When Tashi first arrived in the city, he found a job through an employment agency as a cashier.
He met Karen Lorenz of Annapolis, one of his first students, through a local storekeeper.
"He and I share a friend," Lorenz said. "(The friend) looked at me and said, 'Oh, you're a Buddhist, I know a lama.' "
Lorenz had been practicing Buddhism with the Mindfulness Group at the Unitarian church in Annapolis, and she and a friend decided to look for Tashi.
"(They) came to the store and said, 'We're looking for the lama,' " Tashi said.
Tashi moved into Lorenz's home, gave up his cashier's job and went back to teaching Dharma full time.
He offers classes out of the Epping Forest home of another of his students, but he and Lorenz are hoping to rent a few rooms from a church, business or organization to hold classes and office space.

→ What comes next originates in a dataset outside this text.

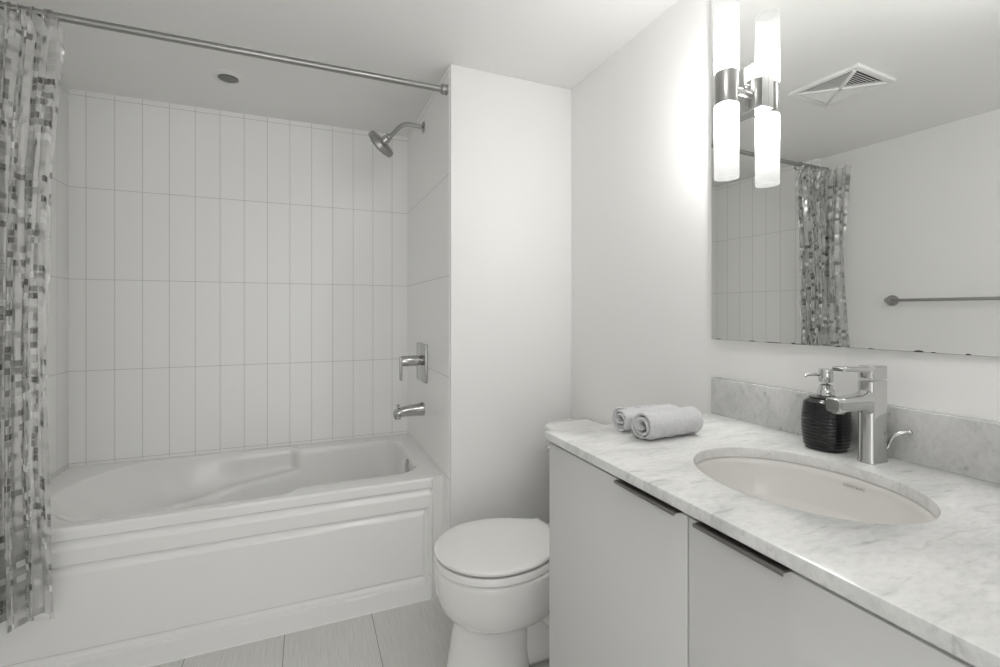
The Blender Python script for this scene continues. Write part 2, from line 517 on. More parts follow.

"In a perfect world, what we would love to have is a place where (a) lama could live and teach," Lorenz said.
"We simply don't have the financial backing to support that."
Tashi said he was only 13 and had no connection to the Gangkar Monastery in Tibet when the local lamas came to his home and told his parents that he was a reincarnated lama.
Tashi studied at the Gangkar Monastery for several years and then at the Palpong Monastery College in Derge Kham, Tibet. He was 17 when he walked 15 days across the Himalaya mountains to India, where he studied at Nalanda University and at a retreat in Darjeeling, India.
After completing his studies, he served as a teacher at the retreat and later at retreats in Indonesia, France and Switzerland.
Because he slipped out of Tibet without a passport, Tashi had to get one in Nepal and can only return to Tibet on a visa.
"All my family is in Tibet," he said. "There was the expectation that I would teach there."
But getting a visa is difficult because of "the political situation," he said, so he decided to come to the United States instead.
"The one reason is I like the country, the other reason is I speak English," he said.
"This is a place where many people may be interested (in Buddhism) but not established."
Tashi also feels that he has something to offer that the people in Annapolis need.
"Especially at this time and this part of the country, people don't have a problem with material (needs), but they have a greater problem with emotional needs," he explained.
"I think the Dharma teachings would help."